Monday, June 1, 2009

Sex blogger completely forgets mission statement, posts vacation slideshow

Out of 6 planned ghost towns, 2 were impossible to find, 1 was located on private property, and the 3 I visited were not properly "ghost" but still occupied either in the form of really really shitty towns or deliberate historical showcases. If this area contains truly empty towns with naught but a tumbleweed rolling down Main Street, I didn't have the time or information to find them.
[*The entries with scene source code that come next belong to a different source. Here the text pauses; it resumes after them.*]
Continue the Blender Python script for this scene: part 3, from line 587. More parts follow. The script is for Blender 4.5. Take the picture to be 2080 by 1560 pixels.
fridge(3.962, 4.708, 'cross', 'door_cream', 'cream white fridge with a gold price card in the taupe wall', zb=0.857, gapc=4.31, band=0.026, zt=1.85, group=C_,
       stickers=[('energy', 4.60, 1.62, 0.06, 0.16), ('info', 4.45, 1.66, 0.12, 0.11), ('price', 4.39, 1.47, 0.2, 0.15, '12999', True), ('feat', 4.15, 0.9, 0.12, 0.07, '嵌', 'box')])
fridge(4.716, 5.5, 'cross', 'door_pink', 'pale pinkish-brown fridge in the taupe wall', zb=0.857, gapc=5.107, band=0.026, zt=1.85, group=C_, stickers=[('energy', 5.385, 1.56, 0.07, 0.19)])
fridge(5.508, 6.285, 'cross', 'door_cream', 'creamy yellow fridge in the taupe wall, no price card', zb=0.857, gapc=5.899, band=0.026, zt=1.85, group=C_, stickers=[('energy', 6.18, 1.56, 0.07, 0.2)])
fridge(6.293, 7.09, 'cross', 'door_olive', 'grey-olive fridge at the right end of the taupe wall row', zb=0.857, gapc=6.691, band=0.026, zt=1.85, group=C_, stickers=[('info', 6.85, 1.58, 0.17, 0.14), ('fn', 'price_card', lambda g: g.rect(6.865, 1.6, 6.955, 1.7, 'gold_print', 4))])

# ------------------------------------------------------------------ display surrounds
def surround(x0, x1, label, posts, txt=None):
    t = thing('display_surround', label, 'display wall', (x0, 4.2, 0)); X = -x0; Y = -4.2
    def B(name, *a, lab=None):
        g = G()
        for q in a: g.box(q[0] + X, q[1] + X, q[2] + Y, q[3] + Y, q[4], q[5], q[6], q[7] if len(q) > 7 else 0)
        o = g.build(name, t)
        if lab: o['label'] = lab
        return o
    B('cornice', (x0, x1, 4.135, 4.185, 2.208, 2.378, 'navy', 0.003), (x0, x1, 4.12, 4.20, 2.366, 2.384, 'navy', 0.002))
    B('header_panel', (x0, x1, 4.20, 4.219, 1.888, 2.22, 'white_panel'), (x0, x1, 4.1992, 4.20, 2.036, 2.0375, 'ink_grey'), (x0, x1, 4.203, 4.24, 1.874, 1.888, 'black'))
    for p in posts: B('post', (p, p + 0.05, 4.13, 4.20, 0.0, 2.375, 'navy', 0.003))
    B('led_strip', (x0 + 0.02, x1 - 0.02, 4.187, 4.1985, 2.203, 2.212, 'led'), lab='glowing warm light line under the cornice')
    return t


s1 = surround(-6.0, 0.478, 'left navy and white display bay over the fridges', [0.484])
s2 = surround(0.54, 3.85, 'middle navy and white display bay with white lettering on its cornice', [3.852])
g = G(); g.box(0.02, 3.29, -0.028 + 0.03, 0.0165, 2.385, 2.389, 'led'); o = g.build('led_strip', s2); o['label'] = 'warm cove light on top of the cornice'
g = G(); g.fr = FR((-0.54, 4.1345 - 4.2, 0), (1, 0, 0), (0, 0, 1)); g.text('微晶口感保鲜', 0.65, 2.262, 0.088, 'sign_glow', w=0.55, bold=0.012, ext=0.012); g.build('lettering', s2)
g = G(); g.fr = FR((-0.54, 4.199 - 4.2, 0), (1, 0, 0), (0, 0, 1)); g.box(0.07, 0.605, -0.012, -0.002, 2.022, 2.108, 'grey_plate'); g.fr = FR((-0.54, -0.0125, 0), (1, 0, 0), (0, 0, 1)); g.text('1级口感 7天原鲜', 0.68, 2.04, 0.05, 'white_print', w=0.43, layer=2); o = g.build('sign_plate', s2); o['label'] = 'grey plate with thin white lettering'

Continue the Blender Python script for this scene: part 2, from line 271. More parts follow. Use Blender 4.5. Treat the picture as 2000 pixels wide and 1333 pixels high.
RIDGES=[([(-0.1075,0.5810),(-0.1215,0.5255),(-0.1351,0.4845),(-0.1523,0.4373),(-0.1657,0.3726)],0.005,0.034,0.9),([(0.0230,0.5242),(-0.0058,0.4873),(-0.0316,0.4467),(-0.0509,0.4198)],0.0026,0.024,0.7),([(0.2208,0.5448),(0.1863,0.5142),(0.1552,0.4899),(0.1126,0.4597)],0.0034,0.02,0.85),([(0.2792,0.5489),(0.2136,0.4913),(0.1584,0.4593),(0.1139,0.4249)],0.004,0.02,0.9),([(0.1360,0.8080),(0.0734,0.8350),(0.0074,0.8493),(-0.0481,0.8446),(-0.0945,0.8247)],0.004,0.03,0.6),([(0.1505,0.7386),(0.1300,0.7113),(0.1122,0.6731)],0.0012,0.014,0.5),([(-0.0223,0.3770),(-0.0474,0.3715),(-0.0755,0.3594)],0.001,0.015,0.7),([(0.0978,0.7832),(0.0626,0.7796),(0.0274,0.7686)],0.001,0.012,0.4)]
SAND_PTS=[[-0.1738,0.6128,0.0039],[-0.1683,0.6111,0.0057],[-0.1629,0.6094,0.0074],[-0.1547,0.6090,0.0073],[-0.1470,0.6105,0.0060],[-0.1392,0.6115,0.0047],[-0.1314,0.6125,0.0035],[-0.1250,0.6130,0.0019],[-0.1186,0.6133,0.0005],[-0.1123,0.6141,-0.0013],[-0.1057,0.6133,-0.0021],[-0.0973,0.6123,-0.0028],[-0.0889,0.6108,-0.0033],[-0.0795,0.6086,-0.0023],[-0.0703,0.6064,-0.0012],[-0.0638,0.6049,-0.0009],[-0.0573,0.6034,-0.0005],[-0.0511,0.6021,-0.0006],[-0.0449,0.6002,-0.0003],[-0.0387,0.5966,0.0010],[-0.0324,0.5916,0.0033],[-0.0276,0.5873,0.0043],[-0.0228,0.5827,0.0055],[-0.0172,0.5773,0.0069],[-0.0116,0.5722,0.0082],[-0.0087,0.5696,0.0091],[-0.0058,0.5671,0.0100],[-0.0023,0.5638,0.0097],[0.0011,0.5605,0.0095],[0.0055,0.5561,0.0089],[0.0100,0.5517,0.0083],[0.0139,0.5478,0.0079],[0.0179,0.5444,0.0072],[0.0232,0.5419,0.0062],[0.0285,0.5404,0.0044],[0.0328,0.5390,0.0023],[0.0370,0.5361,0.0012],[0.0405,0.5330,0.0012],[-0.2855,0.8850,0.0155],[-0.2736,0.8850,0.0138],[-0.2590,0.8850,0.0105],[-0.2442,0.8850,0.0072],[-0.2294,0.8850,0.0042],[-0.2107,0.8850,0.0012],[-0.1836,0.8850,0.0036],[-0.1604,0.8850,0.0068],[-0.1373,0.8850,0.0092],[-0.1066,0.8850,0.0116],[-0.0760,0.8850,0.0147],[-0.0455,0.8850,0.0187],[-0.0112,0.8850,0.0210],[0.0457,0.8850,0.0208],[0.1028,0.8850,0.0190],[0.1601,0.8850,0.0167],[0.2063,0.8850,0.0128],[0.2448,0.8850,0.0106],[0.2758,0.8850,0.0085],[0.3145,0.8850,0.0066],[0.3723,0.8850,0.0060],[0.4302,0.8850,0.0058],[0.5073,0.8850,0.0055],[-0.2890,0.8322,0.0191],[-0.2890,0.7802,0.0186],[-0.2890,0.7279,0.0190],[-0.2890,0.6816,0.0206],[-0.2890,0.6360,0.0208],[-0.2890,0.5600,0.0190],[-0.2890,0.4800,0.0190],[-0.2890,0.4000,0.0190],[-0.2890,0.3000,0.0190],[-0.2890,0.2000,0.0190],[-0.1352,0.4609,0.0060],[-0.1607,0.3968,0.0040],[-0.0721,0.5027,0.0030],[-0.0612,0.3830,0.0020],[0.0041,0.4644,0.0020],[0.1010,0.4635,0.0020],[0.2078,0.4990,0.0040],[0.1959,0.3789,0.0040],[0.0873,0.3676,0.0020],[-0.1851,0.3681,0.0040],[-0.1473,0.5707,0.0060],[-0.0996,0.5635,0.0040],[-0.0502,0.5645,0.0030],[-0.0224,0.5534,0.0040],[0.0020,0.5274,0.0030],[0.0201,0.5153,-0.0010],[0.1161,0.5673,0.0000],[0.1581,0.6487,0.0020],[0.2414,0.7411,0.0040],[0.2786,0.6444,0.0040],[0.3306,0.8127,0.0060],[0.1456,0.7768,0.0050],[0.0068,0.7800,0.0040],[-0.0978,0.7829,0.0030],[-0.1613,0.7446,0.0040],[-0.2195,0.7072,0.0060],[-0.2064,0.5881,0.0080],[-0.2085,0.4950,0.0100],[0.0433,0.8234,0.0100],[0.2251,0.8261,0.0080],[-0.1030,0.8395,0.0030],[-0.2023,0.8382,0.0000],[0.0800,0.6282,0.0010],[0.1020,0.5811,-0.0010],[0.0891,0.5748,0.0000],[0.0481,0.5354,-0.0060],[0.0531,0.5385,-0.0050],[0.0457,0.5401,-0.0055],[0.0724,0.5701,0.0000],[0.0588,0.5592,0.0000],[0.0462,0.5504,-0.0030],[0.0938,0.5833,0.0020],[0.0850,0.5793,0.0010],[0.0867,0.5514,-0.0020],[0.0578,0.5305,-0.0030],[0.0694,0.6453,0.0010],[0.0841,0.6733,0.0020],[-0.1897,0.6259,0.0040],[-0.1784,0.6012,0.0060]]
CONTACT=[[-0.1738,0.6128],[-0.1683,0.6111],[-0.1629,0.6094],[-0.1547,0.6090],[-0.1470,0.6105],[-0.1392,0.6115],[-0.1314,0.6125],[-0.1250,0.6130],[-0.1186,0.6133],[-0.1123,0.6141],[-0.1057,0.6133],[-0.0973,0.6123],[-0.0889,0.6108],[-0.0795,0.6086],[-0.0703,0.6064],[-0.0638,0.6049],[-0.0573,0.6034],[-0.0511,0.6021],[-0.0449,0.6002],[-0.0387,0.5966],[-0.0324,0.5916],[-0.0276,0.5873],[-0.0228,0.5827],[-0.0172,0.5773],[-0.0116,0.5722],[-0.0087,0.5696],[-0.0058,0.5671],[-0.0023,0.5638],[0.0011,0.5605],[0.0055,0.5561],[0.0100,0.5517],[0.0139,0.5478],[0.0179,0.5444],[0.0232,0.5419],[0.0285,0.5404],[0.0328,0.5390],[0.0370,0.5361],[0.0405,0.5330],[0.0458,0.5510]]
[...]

I did get some maps and good advice at Cashmere, so I might be able to do better sometime in the future.

Snoqualmie Pass, with busload of British tourists
Roslyn, WA
The Rosyln cemetery dates back to 1887
Liberty, WA
Liberty arrastra - water-powered stone-crushing mill
Mysterious cairns in Liberty
Campsite over the Wenatchee River
Swim at your own risk
Leavenworth, WA - a fake-ass "Bavarian" tourist town in some very real-ass mountains
It's like Disneyland, only in the middle of nowhere! And German for some reason!
Cashmere, WA
Church in Cashmere
Modern apartments
Mommy, I want to see the 10 deadliest snakes!
Feedin' time
Tortoise :)
Be nice to the tortoise :(

Your regularly scheduled horniness will resume later tonight; I've got a disgusting sex-toy story, a sexy fucking-outdoors story, and a Cosmocking coming up.


  1. It's very odd to come out of the just-like-everywhere-else Safeway in Leavenworth, Wash., and be confronted with that main street fake Bavariana.

  2. Chas - Huh? The Leavenworth Safeway is totally Bavarianed up! Or at least it is now, maybe they remodeled.

    What's weird is having canned food on a tree stump for breakfast and bratwurst served by a girl in a dirndl for lunch.

  3. I was thinking of the store's interior, but maybe my memories are out of date. The last time I was crossing Washington, I took a different route.